The impact was so violent that the largest piece of the aircraft found was about the size of a briefcase. Everything else was pulverized. Investigators from the NTSB and the FBI had to sift through what looked like a trash heap, but was actually the remains of a jetliner. They found the .44 Magnum with six spent casings. They found the note on the air sickness bag.

They even found a finger stuck in the trigger guard of the pistol.

The sheer force of PSA Flight 1771 hitting the earth was so intense that it left a crater only two feet deep but packed the debris so tightly into the soil that it took weeks to excavate. It’s hard to wrap your head around that kind of kinetic energy.

Why This Wasn't Just "Another Crash"

Most air disasters lead to better bolts or better engines. This one led to a total overhaul of the Federal Aviation Administration (FAA) rules regarding airport personnel.

Before 1987, there was this "gentleman’s agreement" in the industry. Pilots, flight attendants, and ground crew were the "good guys." They were part of the system, so the system trusted them. After PSA 1771, the FAA realized that a badge doesn't make you a saint.

  • Rule Change 1: All airline employees were now required to undergo the same security screening as passengers.
  • Rule Change 2: Airlines were forced to immediately collect ID badges and keys from terminated employees.
  • Rule Change 3: The "two-person rule" for cockpits began to be taken much more seriously, though it wouldn't be fully solidified in the way we see it today until much later.

Honestly, it’s frustrating that it took 43 deaths to realize that a fired employee with a grudge and a gun is a security risk.

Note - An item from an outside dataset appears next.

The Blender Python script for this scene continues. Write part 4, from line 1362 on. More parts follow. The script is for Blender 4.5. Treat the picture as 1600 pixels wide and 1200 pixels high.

But that’s how aviation safety works—it's written in blood.

The Legacy of the "Whisperjet" Tragedy

When you go through TSA today and you see a pilot in a sharp uniform taking off his shoes and putting his bag through the X-ray, you're looking at the legacy of David Burke.

It’s a grim reminder that the biggest threat to a flight isn't always a foreign terrorist or a faulty wing spar. Sometimes, it’s the guy who worked in the cubicle next to yours. The PSA 1771 crash forced the industry to look inward. It stopped being about "us vs. them" and started being about universal protocol.

There are still debates about this, of course. Some argue that the "insider threat" is still the hardest thing to guard against. You can scan for metal, but you can’t scan for a broken psyche. Still, the physical barriers put in place after 1987 made it infinitely harder for a repeat of this specific tragedy.

What You Should Know Now

If you’re interested in the history of flight safety, PSA 1771 is a mandatory case study. It’s the bridge between the "Wild West" era of flying and the highly regulated environment we have now.

  1. Check the NTSB Archives: If you have the stomach for it, the NTSB reports on the impact speeds are a masterclass in forensic engineering.
  2. Visit the Memorial: There is a memorial for the victims at the Garden of Angels in Los Osos. It’s a quiet, somber place that puts the human cost in perspective.
  3. Understand Employee Screening: Next time you hear someone complain about security lines, remember that these rules exist because of a $69 theft that spiraled into a mass murder.

Aviation is safer today not because we’ve mastered the sky, but because we’ve learned—painfully—to account for the darkness in human nature. PSA 1771 was a hard lesson, but it’s one the industry has never forgotten.